Remembering Corey Yuen #5 – She Shoots Straight 皇家女將 (1990) Review
Five years after Corey Yuen popularised the girls-with-guns subgenre, he returns with another similarly-themed action thriller, She Shoots Straight. But instead of Michelle Yeoh and Cynthia Rothrock in Yes, Madam!, this movie has Joyce Godenzi and Carina Lau playing the tough policewomen. Unlike Yuen’s 1985 movie overflowing with goofy comedy moments, he plays it straight (no pun intended) with a mix of gritty action and melodrama.
Written by Yuen Kai-Chi, who previously penned the little-seen In the Blood alongside Righting Wrongs‘ Barry Wong (Ping-Yiu), the story modernises Du Mingxin’s Peking Opera classic The Female Generals of the Yang Family about the military family from the Song Dynasty era.
Replacing the Yangs’ military background is the Huang family of predominantly female cops (Carina Lau’s Huang Chia-Ling, Sarah Lee’s Huang Chia-Lai, Anglie Leung’s Huang Chia-Jui and Sandra Ng’s Huang Chia-Ju). Huang Tsung-Pao (Tony Leung Ka-Fai) is the only male cop with the rank of inspector in the family. His sisters, particularly Huang Chia-Ling, aren’t fond of Huang marrying a mixed-heritage Mina Kao (Joyce Godenzi), who also works as a police inspector.
When a sting operation goes wrong, resulting in the death of many people including one of Yuen Hua’s (Yuen Wah) Vietnamese gang members trying to commit robbery in a nightclub, he is determined to seek vengeance against the cops. A tragedy ensues after one of the cops from the Huang family is brutally killed. Mina and particularly, Chia-Ling set aside their differences and agree to work together to take down Yuen Hua and his gang at all costs.

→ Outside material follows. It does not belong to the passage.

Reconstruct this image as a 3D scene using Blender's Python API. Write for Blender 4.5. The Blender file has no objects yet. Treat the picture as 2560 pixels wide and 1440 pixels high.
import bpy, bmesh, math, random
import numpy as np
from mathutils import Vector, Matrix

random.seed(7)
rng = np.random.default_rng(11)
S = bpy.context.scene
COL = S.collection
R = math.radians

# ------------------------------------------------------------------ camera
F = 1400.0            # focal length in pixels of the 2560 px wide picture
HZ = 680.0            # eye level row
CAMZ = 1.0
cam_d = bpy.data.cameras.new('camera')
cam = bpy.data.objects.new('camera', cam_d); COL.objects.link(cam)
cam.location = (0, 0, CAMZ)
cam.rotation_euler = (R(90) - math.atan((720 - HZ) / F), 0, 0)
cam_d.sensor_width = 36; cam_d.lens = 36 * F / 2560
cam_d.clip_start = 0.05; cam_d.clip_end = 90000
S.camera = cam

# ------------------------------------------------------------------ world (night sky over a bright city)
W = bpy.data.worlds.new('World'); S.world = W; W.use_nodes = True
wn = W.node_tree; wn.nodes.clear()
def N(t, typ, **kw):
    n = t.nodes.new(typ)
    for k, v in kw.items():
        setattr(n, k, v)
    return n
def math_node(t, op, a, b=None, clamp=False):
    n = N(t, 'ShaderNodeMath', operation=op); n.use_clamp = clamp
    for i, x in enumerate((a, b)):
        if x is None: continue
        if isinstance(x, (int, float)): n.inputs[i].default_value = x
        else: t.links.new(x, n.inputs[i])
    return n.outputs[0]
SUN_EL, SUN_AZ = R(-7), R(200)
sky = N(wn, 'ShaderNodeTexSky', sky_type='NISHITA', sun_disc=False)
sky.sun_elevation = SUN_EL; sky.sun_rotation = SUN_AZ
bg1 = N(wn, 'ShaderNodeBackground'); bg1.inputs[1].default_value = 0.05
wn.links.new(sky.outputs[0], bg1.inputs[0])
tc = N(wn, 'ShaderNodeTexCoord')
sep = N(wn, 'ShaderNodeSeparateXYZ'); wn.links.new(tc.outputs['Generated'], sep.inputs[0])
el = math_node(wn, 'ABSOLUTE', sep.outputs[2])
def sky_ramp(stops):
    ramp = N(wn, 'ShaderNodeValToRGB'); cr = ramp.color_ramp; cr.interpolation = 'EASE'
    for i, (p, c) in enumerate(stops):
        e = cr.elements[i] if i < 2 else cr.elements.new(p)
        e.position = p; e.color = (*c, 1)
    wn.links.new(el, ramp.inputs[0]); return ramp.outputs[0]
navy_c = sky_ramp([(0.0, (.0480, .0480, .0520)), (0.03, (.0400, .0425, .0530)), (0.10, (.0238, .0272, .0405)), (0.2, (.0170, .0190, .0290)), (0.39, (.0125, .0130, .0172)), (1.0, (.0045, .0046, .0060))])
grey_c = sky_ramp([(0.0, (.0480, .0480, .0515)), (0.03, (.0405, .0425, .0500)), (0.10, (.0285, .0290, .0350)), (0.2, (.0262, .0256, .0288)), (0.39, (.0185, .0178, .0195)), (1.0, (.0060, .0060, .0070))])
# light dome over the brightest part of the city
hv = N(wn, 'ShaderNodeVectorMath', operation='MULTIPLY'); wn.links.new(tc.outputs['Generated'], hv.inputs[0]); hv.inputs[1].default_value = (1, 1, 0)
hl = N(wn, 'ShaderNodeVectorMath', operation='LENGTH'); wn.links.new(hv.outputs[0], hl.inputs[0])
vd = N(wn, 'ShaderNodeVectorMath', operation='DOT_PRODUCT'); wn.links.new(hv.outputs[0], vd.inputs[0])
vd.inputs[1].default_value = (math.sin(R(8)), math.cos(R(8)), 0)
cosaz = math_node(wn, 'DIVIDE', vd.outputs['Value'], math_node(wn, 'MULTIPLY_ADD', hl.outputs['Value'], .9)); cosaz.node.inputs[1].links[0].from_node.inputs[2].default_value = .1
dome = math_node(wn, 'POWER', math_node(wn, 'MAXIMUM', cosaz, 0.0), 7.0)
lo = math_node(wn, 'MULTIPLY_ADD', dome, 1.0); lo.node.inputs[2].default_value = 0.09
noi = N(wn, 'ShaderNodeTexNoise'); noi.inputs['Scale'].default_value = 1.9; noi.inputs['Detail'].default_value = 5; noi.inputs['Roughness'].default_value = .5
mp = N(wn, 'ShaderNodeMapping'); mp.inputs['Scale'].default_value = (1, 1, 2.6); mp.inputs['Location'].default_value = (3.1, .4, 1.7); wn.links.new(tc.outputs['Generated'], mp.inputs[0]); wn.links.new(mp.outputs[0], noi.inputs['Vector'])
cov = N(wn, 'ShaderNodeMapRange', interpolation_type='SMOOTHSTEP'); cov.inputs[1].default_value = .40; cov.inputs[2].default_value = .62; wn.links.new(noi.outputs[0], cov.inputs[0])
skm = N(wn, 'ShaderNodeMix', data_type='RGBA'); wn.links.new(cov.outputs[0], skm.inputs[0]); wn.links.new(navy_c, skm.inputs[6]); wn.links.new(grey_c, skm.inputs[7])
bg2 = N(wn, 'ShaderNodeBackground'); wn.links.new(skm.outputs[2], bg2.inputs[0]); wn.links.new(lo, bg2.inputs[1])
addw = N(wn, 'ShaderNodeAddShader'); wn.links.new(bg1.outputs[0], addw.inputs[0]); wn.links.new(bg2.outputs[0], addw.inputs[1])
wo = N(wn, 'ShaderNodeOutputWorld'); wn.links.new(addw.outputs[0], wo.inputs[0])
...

She Shoots Straight boasts better production values with Yuen, who is also in charge of the martial arts direction alongside Mang Hoi and Yuen Tak pulls no punches in the action sequences. Earlier in the movie, Joyce Godenzi showcases her impressive agility in her first leading action role, leaping from the building to a moving car and later, riding a motorcycle to save a kidnapped princess. Her years of martial arts training and hard work under the mentorship of Sammo Hung, where the latter first cast her as the Cambodian guerrilla leader in Eastern Condors (1987) paid off well in She Shoots Straight. The two subsequently married in real life and at the peak of Godenzi’s career, she only acted in four more movies in 1990 and 1991 before retiring early. She did, however, return in a cameo appearance in Sammo Hung’s Mr. Nice Guy starring Jackie Chan in 1997.
Back to the movie, Godenzi’s magnetic beauty coupled with her no-nonsense cop role is convincing enough as the next Hong Kong female action star at the time after Michelle Yeoh. She puts her martial arts training to great use in her role, particularly during the climactic third act as she fights against Yuen Wah and his men. But it was the final fight against the Filipino-American bodybuilder Agnes Aurelio as they beat the crap out of each other.
Although Godenzi steals the show here, the movie is also best remembered for Carina Lau’s dedicated turn as the hot-headed policewoman who has a fair share of convincingly performed martial arts scenes and gunfights. Tang Pik-Wan, best known as “Ma-Da” (means “mother” in Cantonese) in the long-running TVB series The Seasons in the late 1980s, delivers strong support as the steadfast Huang family matriarch. Her best scene comes from the moment she learns about the devastating news during her birthday celebration in a restaurant. It was also sadly one of her final acting roles in 1990 before she passed away the following year in March at the age of 66.
At the time of its release, She Shoots Straight failed to set the box office on fire, raking only HK$9.9 million. By comparison, Jeffrey Lau and Corey Yuen’s gambling comedy All for the Winner, which was released in the same year made significantly more money and even topped the 1990 Hong Kong box office at a whopping HK$41.3 million.